Data shown:
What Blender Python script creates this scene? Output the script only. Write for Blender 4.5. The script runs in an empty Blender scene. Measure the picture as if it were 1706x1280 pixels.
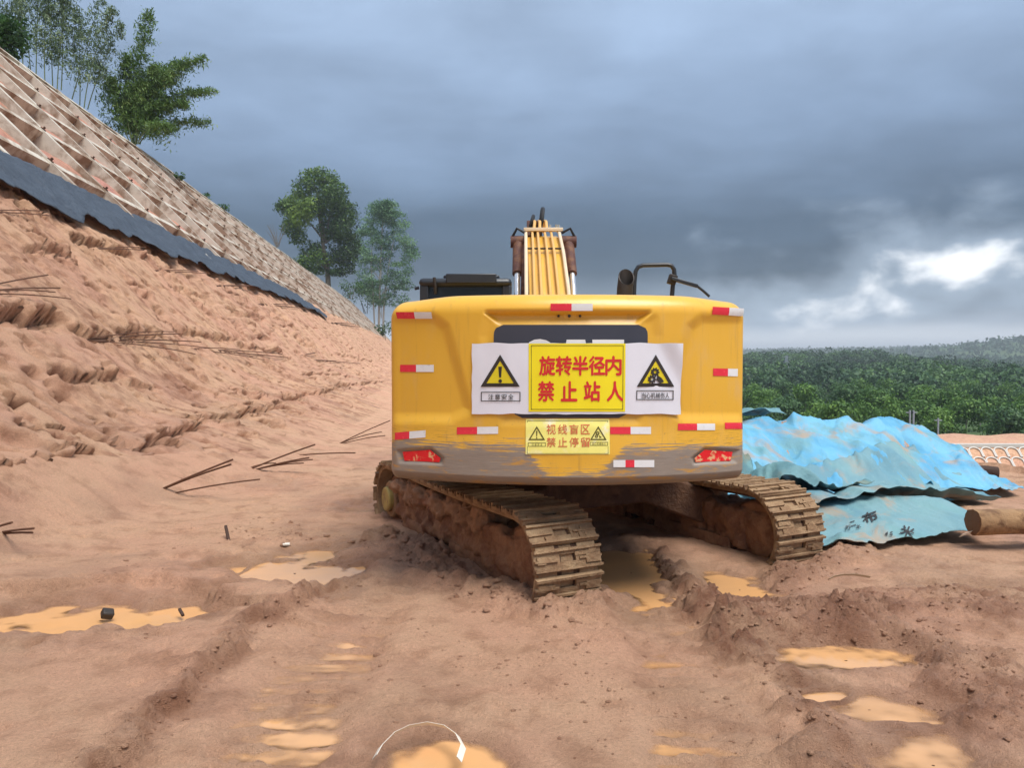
import bpy, bmesh, math, random
import numpy as np
from mathutils import Vector, Matrix

R = math.radians
S = bpy.context.scene
C = S.collection
random.seed(7)

# ------------------------------------------------------------------ camera
F, CX, CY, HORIZ, CH = 1281.0, 853.0, 640.0, 596.0, 1.9
PITCH = math.atan((CY - HORIZ) / F)
cam = bpy.data.cameras.new('camera')
cam.sensor_width = 36.0
cam.lens = 36.0 * F / 1706.0
cam.clip_start = 0.05
cam.clip_end = 20000
cam_o = bpy.data.objects.new('camera', cam)
C.objects.link(cam_o)
cam_o.location = (0, 0, CH)
cam_o.rotation_euler = (math.pi / 2 - PITCH, 0, 0)
S.camera = cam_o

# ------------------------------------------------------------------ light
SUN_EL, SUN_AZ = 64.0, 137.0           # azimuth clockwise from +Y: behind the camera, to the right
EXPOSURE = 1.56
S.view_settings.view_transform = 'Standard'
S.view_settings.look = 'None'
S.view_settings.gamma = 1.0
S.view_settings.use_curve_mapping = False
S.view_settings.exposure = EXPOSURE
S.cycles.use_denoising = True
S.cycles.max_bounces = 6
S.cycles.diffuse_bounces = 3
S.cycles.glossy_bounces = 3
S.cycles.transparent_max_bounces = 6
S.cycles.volume_bounces = 0

sun = bpy.data.lights.new('sun', 'SUN')
sun.energy = 1.5
sun.angle = R(34)
sun.color = (1.0, 0.955, 0.89)
sun_o = bpy.data.objects.new('sun', sun)
C.objects.link(sun_o)
sd = Vector((math.sin(R(SUN_AZ)) * math.cos(R(SUN_EL)), math.cos(R(SUN_AZ)) * math.cos(R(SUN_EL)), math.sin(R(SUN_EL))))
sun_o.rotation_euler = sd.to_track_quat('Z', 'Y').to_euler()

def lin(r, g, b):
    f = lambda c: c / 12.92 if c <= 0.04045 else ((c + 0.055) / 1.055) ** 2.4
    return (f(r / 255), f(g / 255), f(b / 255))

class NT:
    """small helper to write node trees"""
    def __init__(s, tree):
        s.t = tree
        tree.nodes.clear()
    def n(s, typ, inp=None, **kw):
        nd = s.t.nodes.new(typ)
        for k, v in kw.items():
            setattr(nd, k, v)
        for k, v in (inp or {}).items():
            s.set(nd, k, v)
        return nd
    def set(s, nd, k, v):
        sock = nd.inputs[k]
        if isinstance(v, bpy.types.NodeSocket):
            s.t.links.new(v, sock)
        elif isinstance(v, bpy.types.Node):
            s.t.links.new(v.outputs[0], sock)
        else:
            if sock.type == 'RGBA' and len(v) == 3:
                v = (*v, 1)
            sock.default_value = v
    def math(s, op, a, b=0.0, c=0.0, clamp=False):
        nd = s.n('ShaderNodeMath', {0: a, 1: b, 2: c}, operation=op, use_clamp=clamp)
        return nd.outputs[0]
    def mix(s, fac, a, b, blend='MIX'):
        nd = s.n('ShaderNodeMix', data_type='RGBA', blend_type=blend)
        s.set(nd, 0, fac); s.set(nd, 6, a); s.set(nd, 7, b)
        return nd.outputs[2]
    def ramp(s, fac, stops, interp='LINEAR'):
        nd = s.n('ShaderNodeValToRGB', {0: fac})
        cr = nd.color_ramp
        cr.interpolation = interp
        while len(cr.elements) < len(stops):
            cr.elements.new(0.5)
        for e, (p, c) in zip(cr.elements, stops):
            e.position = p
            e.color = (*c, 1) if len(c) == 3 else c
        return nd.outputs[0]
    def smooth(s, x, a, b):
        nd = s.n('ShaderNodeMapRange', {0: x, 1: a, 2: b, 3: 0.0, 4: 1.0}, interpolation_type='SMOOTHSTEP', clamp=True)
        return nd.outputs[0]
    def noise(s, vec, scale, detail=4, rough=0.55, dist=0.0):
        nd = s.n('ShaderNodeTexNoise', {'Vector': vec, 'Scale': scale, 'Detail': detail, 'Roughness': rough, 'Distortion': dist})
        return nd.outputs[0]
    def scale3(s, vec, sx, sy, sz, loc=(0, 0, 0)):
        return s.n('ShaderNodeMapping', {'Vector': vec, 'Scale': (sx, sy, sz), 'Location': loc}).outputs[0]

# ------------------------------------------------------------------ sky: broken storm cloud over a clear sky
world = bpy.data.worlds.new('World')
S.world = world
world.use_nodes = True
w = NT(world.node_tree)
sky = w.n('ShaderNodeTexSky', sky_type='NISHITA')
sky.sun_disc = False
sky.sun_elevation = R(SUN_EL)
sky.sun_rotation = R(SUN_AZ)
G_ = w.n('ShaderNodeTexCoord').outputs['Generated']
sep = w.n('ShaderNodeSeparateXYZ', {0: G_})
dx, dy, dz = sep.outputs
k_ = w.math('DIVIDE', 1.0, w.math('ADD', w.math('MAXIMUM', dz, 0.0), 0.16))
pl = w.n('ShaderNodeVectorMath', {0: G_, 1: w.n('ShaderNodeCombineXYZ', {0: k_, 1: k_, 2: k_}).outputs[0]}, operation='MULTIPLY').outputs[0]
n_big = w.noise(w.scale3(pl, 1, 1, 0.25, (3.1, 1.7, 0.4)), 0.75, 3, 0.5, 0.3)
n_mid = w.noise(w.scale3(pl, 1, 1.4, 0.5, (0.6, 5.2, 0.0)), 1.9, 5, 0.5, 0.2)
n_fine = w.noise(w.scale3(G_, 1, 1, 2.3, (1.3, 0.2, 0.8)), 5.5, 7, 0.52, 0.5)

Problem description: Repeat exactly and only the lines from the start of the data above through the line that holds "random.seed(7)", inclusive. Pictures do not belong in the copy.

Exercise solution:
What Blender Python script creates this scene? Output the script only. Write for Blender 4.5. The script runs in an empty Blender scene. Measure the picture as if it were 1706x1280 pixels.
import bpy, bmesh, math, random
import numpy as np
from mathutils import Vector, Matrix

R = math.radians
S = bpy.context.scene
C = S.collection
random.seed(7)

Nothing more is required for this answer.